Frank Norcross was born on his parent’s ranch about 4 miles from Reno. He attended the District Country School and when the State University at Reno was established in 1886, he was one of three students in the graduating class of 1892. He then pursued his law degree at Georgetown University and after terms as Washoe County District Attorney, Nevada State Assemblyman, and a private law practice, he was nominated and elected to the Supreme Court in 1904. In 1928, Norcross was nominated by President Calvin Coolidge to a seat on the United States District Court of Nevada. Norcross was confirmed by the United States Senate on April 17, 1928, and received his commission the same day. He assumed senior status on April 30, 1945, serving in that capacity until his death in 1952.
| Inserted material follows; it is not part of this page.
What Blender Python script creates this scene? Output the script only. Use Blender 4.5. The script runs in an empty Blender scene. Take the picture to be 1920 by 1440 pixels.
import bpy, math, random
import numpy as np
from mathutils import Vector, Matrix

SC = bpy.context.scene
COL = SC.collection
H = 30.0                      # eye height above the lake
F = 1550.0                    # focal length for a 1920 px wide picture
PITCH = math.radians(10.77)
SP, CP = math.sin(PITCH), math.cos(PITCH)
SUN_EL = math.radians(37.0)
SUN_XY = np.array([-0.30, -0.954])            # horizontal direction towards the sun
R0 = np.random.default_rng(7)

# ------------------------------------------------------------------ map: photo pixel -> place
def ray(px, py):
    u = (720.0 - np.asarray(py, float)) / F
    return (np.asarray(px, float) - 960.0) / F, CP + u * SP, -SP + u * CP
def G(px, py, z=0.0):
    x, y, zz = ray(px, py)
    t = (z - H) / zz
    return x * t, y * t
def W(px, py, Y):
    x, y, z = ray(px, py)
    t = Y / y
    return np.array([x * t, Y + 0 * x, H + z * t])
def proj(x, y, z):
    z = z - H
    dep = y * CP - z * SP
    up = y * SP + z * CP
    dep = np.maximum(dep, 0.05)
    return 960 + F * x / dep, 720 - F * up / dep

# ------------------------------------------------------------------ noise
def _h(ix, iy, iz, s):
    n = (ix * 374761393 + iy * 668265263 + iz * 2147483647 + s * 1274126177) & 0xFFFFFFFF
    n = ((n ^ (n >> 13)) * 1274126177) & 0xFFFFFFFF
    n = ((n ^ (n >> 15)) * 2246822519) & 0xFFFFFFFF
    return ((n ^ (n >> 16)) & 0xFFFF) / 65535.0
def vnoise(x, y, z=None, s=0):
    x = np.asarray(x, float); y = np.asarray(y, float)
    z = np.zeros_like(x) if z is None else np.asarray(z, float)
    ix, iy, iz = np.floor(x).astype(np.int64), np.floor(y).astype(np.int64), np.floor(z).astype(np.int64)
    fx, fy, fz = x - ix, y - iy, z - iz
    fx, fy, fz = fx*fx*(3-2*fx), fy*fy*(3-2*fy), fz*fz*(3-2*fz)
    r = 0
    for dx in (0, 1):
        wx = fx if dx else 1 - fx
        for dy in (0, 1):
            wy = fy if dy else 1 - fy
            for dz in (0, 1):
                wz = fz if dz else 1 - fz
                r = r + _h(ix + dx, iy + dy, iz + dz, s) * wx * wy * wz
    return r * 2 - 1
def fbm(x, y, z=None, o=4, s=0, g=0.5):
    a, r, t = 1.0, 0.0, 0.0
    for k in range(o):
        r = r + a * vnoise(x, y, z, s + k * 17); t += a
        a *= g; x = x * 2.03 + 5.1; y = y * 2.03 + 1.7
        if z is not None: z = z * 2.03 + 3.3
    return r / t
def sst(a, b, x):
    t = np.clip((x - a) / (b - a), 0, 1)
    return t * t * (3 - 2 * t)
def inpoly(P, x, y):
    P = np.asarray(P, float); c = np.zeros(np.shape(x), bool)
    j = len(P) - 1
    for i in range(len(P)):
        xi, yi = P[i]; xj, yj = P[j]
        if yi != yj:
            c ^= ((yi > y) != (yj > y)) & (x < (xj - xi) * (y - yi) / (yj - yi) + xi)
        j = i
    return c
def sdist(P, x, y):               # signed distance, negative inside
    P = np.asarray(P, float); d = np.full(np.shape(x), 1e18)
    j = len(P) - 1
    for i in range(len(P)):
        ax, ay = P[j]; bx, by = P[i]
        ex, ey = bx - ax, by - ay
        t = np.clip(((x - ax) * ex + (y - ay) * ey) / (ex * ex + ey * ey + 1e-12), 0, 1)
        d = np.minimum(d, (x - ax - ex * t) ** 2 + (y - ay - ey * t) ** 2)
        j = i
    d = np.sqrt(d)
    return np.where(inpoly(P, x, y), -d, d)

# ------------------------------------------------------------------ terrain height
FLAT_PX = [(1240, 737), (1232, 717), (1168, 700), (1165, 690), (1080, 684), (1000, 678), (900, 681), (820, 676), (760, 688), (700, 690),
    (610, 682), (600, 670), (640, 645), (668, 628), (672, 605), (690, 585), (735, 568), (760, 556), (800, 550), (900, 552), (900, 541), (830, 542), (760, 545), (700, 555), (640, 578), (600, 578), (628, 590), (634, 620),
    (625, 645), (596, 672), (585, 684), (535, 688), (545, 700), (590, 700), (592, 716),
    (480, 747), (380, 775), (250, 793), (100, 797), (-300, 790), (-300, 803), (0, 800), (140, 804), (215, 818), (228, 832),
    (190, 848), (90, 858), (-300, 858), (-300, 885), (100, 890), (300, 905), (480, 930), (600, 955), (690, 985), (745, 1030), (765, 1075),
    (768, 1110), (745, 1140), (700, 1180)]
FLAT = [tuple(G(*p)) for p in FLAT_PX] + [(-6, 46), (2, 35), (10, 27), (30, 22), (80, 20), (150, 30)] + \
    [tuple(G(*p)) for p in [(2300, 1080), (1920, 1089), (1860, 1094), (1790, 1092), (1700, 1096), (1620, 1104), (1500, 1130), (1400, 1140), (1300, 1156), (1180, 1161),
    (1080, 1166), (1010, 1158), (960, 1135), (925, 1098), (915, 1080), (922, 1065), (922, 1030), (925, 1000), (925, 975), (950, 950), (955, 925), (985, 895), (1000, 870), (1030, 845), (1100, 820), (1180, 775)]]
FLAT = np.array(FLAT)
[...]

MORE about the the Norcross Building

In 1917, John A. Sanders, also a Chief Justice of the Supreme Court, became the second occupant of the mansion. Over time, the building had several other residents, including Margaret Brodigan, a famous Ormsby County Clerk, and the Holy Family Order (Catholic nuns), but became vacant in 1963. In 1970, Nevada Governor Paul Laxalt purchased the building to be used as an office for his law firm. The structure was completely restored with a sleeping room and bath in the expanded attic. The first floor decor was a miniature version of the Blue Room in the White House in Washington D.C. The second level was restored with furniture from the Moffet Mansion in Reno, including the chandelier and paneling, as well as French doors and windows imported from France and Belgium.